Russian elections are often mired in irregularities and claims of fraud. It is extremely difficult for challengers to get their names onto a ballot at any level. Critics say that elections amount to little more than a sham, and Putin is all but guaranteed to win come March.
To get his name on the ballot, Nadezhdin had to collect at least 100,000 signatures from across Russia by the end of January to register his candidacy with Russia’s electoral commission, no small feat for a candidate who says his campaign is funded exclusively by crowdfunding.
Russians inside the country and expats abroad lined up outside his offices, viewing it as perhaps the only way to peacefully and legally show Moscow that there was support for an anti-war message amid a widespread crackdown on dissent.
Protests and public displays of criticism of the war have led to detentions and arrests, making opposition to it nearly impossible without great personal risk. The Kremlin insists that the number of Russians who do not support the war is tiny, and that a majority is firmly behind Putin.
While state media has been portraying Nadezhdin as a fool who was in over his head, it’s hard to tell the true extent of public support for his candidacy and message. Gauging public opinion is difficult in Russia, with virtually no independent pollsters left and people often too afraid to speak freely in the atmosphere of repression.

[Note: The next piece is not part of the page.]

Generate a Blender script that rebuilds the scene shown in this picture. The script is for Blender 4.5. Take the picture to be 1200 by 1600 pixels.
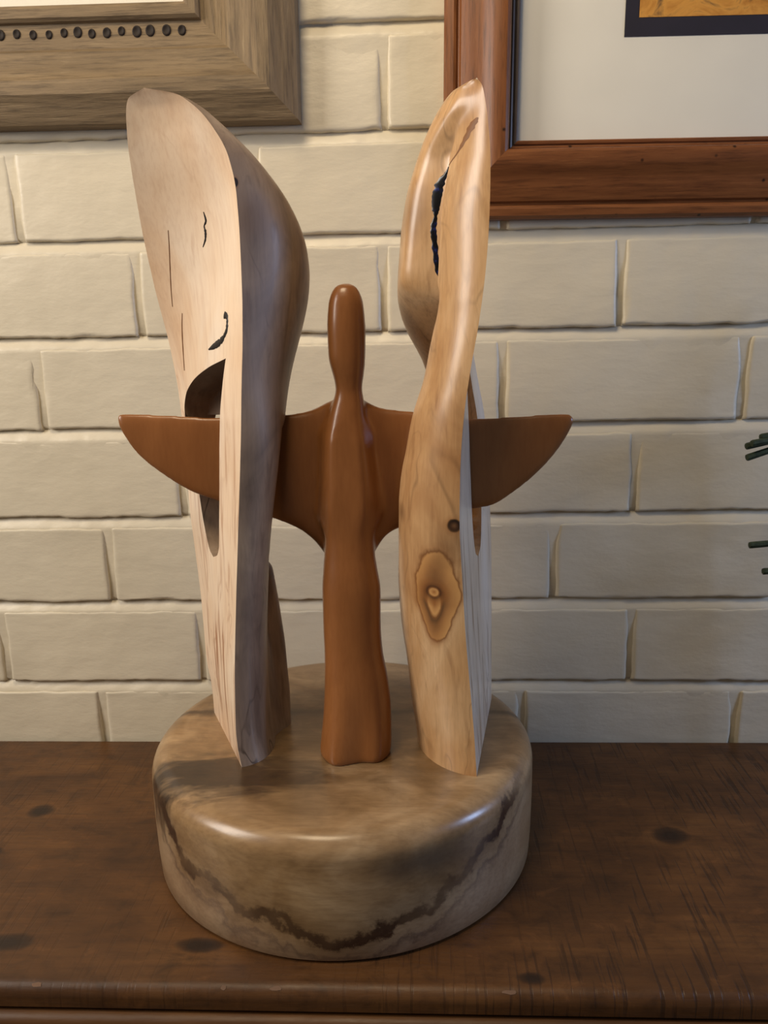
import bpy, bmesh, math, random
import numpy as np
from mathutils import Vector, Matrix, noise as mnoise

sc = bpy.context.scene
for o in list(bpy.data.objects): bpy.data.objects.remove(o)
col = sc.collection

# ------------------------------------------------------------------ camera
# world: X right, Y into the wall (brick faces at Y = 0), Z up (mantel top at Z = 0), metres
TILT, YAW, ROLL = 0.21238, -0.0472, -0.02088
cd = bpy.data.cameras.new('camera'); cam = bpy.data.objects.new('camera', cd); col.objects.link(cam)
fw = Vector((math.sin(YAW)*math.cos(TILT), math.cos(YAW)*math.cos(TILT), -math.sin(TILT)))
rt = Vector((math.cos(YAW), -math.sin(YAW), 0)); up = rt.cross(fw)
r2 = rt*math.cos(ROLL)+up*math.sin(ROLL); u2 = -rt*math.sin(ROLL)+up*math.cos(ROLL)
cam.matrix_world = Matrix(((r2.x,u2.x,-fw.x,0),(r2.y,u2.y,-fw.y,-.79016),(r2.z,u2.z,-fw.z,.41908),(0,0,0,1)))
cd.sensor_width = 36; cd.lens = 1265.08/1600*36; cd.clip_start = .01
sc.camera = cam

# ------------------------------------------------------------------ light
sc.view_settings.view_transform = 'Standard'; sc.view_settings.look = 'None'
sc.view_settings.gamma = 1; sc.view_settings.use_curve_mapping = False
sc.view_settings.exposure = -0.14
w = bpy.data.worlds.new('room_ambience'); sc.world = w; w.use_nodes = True
w.node_tree.nodes['Background'].inputs[0].default_value = (1.0, .93, .84, 1)
w.node_tree.nodes['Background'].inputs[1].default_value = .085
def area(name, loc, target, sx, sy, power, colr, spread=180):
    l = bpy.data.lights.new(name, 'AREA'); l.shape = 'RECTANGLE'; l.size = sx; l.size_y = sy
    l.energy = power; l.color = colr; l.spread = math.radians(spread)
    o = bpy.data.objects.new(name, l); col.objects.link(o); o.location = loc
    o.rotation_euler = (Vector(target)-Vector(loc)).to_track_quat('-Z', 'Y').to_euler()
    return o
area('window_light_warm', (-1.22, -.72, .92), (-.14, -.16, .46), .45, .7, 15.5, (1, .91, .81))
area('window_light_cool', (1.40, -.50, .60), (0, -.14, .25), .24, .36, 8.5, (.44, .61, 1))
area('lamp_light_warm', (-.22, -.55, 1.20), (0, 0, .60), .3, .3, 5.0, (1, .80, .53))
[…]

A recent survey by the independent pollster Levada Center showed that the level of support for the Russian armed forces in Ukraine remains high at 77%. The center’s December poll also showed that 85% of decided voters would cast their vote for Putin.
The electoral commission registered Putin without issue last month after state media reported more than 3.5 million signatures were collected in his support. Three other candidates have been registered so far, none of whom are likely to pose any real threat to the Russian leader’s hold on power.